Phew, that was a whopping three thousand words according to Typora. Admittedly though it does count words in LaTeX code, which may or may not represent the effort needed to read math notation.

A few more details

The problem requires modulo arithmetic, otherwise word-sized integers won’t hold such large numbers. In my code supporting class mo is used for this purpose. I worried that it would hinder optimization, but casually playing around on https://godbolt.org shows that it works exactly the same as using functions while not wrapping the number in a class.

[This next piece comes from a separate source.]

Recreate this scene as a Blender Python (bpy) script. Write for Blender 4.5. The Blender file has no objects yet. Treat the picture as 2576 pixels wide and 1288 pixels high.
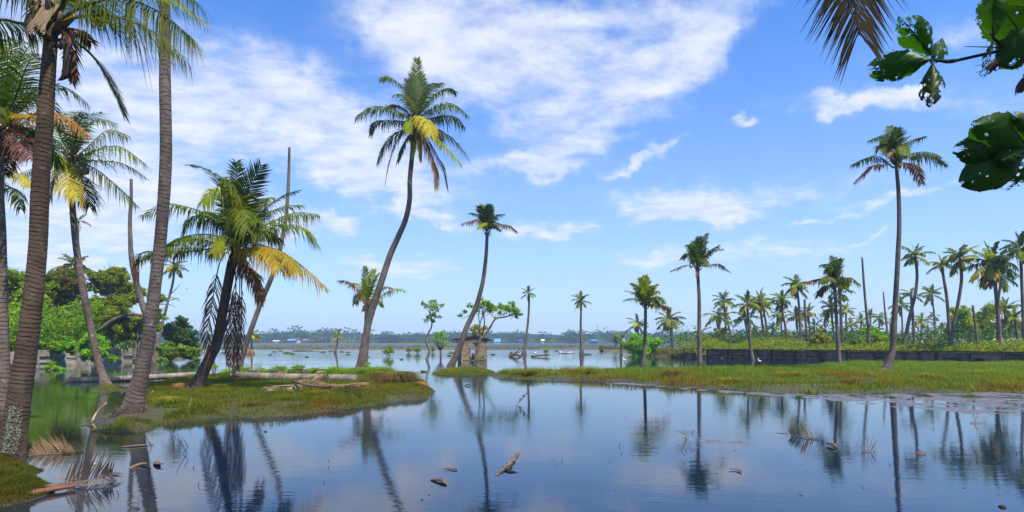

Since this method requires calculating three things at once, I wrote this tiny function that ‘vectorizes’ a function to multiple std::array ‘vectors’. It comes into play quite a few times in my code and cleans up the code quite a bit. It seems to optimize well, with the loop unrolled and function properly inlined at least when tested under recent Clang. Quite a bit of what I learned while solving this kata is actually for writing this.

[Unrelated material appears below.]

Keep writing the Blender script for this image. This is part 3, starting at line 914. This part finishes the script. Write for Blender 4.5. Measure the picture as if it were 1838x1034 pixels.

template<typename Func, size_t N, typename... Args>
decltype(auto) arrf(Func f, std::array<Args, N>... args) {
    std::array<decltype(f(args[0]...)), N> res;
    for (size_t i = 0; i != res.size(); i ++) {
        res[i] = f(args[i]...);
    }
    return res;
}

I also took the opportunity to enjoy many post-C++11 features such as initializer lists, std::optional, std::array, std::unordered_map, parameter packs typename... Args, and maybe some others I’ve missed. I did not get to use these features when I used to do competitive programming a few years ago because of the poor adoption of up-to-date compilers. It’s a nice refresher doing these things at a slightly higher level of abstraction while sacrificing little to no efficiency, in a modernized language that is admittedly quite old but also more alive than ever.